Green urged the court to read Section 1512(c)(2) narrowly. Congress passed Section 1512(c), he explained, in the wake of the Enron financial scandal to prohibit tampering with evidence to be used in an official proceeding. Congress later added subsection (c)(2) to cover the gaps in the original statute and ban other forms of impairment.

By using “otherwise,” he argued, subsection (c)(2) was limited to similar kinds of obstructions as those that Section 1512(c)(1)—which covers tampering with documents or other objects with the intent to impair their integrity or availability for use in an official proceeding—sought to prohibit.

The solicitor general countered that subsection (c)(2) defined a different crime than subsection (c)(1), arguing that Section 1512 covers both tampering with evidence and obstructing an official proceeding. Under the government’s interpretation, Section 1512(c)(2) covers not only destroying documents that might be used in an investigation, but also attempting to impede Congress’ certification of election results.

The justices focused most of their questions on trying to understand the relationship between the two subsections.

Justice Sonia Sotomayor, for instance, pressed Green to answer why the statute was not like a movie theater sign that read, “[Y]ou will be kicked out of the theater if you photograph or record the actors or otherwise disrupt the performance.” Yelling, she observed, is not at all like recording the performance, but would clearly constitute the type of behavior that would get you expelled from the theater.
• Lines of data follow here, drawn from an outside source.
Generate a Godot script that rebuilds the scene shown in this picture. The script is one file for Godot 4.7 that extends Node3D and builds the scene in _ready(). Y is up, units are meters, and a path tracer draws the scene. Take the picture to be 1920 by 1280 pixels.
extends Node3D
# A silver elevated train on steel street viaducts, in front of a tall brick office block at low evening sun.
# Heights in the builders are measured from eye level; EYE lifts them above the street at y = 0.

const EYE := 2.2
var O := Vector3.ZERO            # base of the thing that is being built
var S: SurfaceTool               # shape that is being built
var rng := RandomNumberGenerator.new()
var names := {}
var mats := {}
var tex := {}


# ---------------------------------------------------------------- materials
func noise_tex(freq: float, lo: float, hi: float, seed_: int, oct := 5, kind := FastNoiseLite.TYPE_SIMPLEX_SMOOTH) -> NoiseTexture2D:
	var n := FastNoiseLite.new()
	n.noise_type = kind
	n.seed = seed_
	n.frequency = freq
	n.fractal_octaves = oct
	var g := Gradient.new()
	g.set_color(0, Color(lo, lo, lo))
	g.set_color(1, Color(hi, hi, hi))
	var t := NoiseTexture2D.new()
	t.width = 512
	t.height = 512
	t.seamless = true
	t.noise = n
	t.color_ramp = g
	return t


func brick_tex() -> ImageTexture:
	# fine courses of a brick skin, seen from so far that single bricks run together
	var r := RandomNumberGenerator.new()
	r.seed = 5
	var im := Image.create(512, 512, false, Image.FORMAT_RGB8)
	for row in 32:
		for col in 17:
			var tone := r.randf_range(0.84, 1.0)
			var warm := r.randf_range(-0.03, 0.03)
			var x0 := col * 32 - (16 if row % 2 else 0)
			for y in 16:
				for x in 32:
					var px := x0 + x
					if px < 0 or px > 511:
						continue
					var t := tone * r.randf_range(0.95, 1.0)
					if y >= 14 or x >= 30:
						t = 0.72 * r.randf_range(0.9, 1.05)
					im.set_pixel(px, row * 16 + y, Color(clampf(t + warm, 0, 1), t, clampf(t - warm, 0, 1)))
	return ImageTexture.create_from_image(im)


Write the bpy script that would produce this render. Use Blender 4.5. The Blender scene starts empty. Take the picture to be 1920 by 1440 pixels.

Justice Amy Coney Barrett asked Green whether the government could “take a shot” at proving Fischer did try to obstruct the delivery of Electoral College certificates if the court agreed with his reading of the statute. Green responded that the government could not, because “[a]ttempting to stop a vote count … is a very different act than actually changing a document or altering a document.”

Justice Samuel Alito observed that the statute could be read broadly, and that such a reading might be “more straightforward,” but that a narrower reading was possible.

Although the justices peppered Green with questions, they appeared more skeptical of the government’s broad reading of Section 1512(c)(2).

Chief Justice John Roberts pointed out that last week, the court announced in another decision that a general term in a statute is defined by more specific terms. Here, he added, “otherwise” is a general phrase and is preceded by a list of specific acts. Thus, applying that logic, subsection (c)(2) would seem to prohibit acts that achieved the same result as altering or destroying documents.

Justice Neil Gorsuch asked whether outbursts that required the court to reconvene or pulling a fire alarm that required a congressional vote to be rescheduled were federal felonies subject to 20 years in prison under the government’s interpretation of Section 1512(c). Prelogar responded that to the extent those hypotheticals focused on peaceful protests, it was not clear that the government would be able to prove that the protesters had the statutorily required “corrupt intent.”

When pressed by Gorsuch whether a peaceful protest that obstructed an official proceeding would be covered by the statute, the solicitor general again emphasized that finding the required intent would be a “high bar.” She conceded, however, that if the required intent and knowledge were present, then such conduct would violate Section 1512(c)(2) under her reading.

Alito, piggybacking on Gorsuch’s hypotheticals, asked whether protesters standing up and disrupting the court’s proceedings would violate Section 1512(c)(2). The solicitor general stated that “minimal” interferences would not be covered.

At the end of the day, enough justices appeared ready to read the Section 1512(c)(2) narrowly. But even if Fischer wins decisively, he and other Jan. 6 defendants will still face other charges, and their cases will be far from over.

Fischer’s case could affect special counsel Jack Smith’s prosecution of Trump, however. Smith has charged Trump with obstructing and impeding the electoral vote certification in violation of Section 1512(c)(2). A ruling that Section 1512(c)(2) is limited to obstructions of investigations, for instance, could make Smith’s efforts to convict the former president under that statute much harder, if not impossible.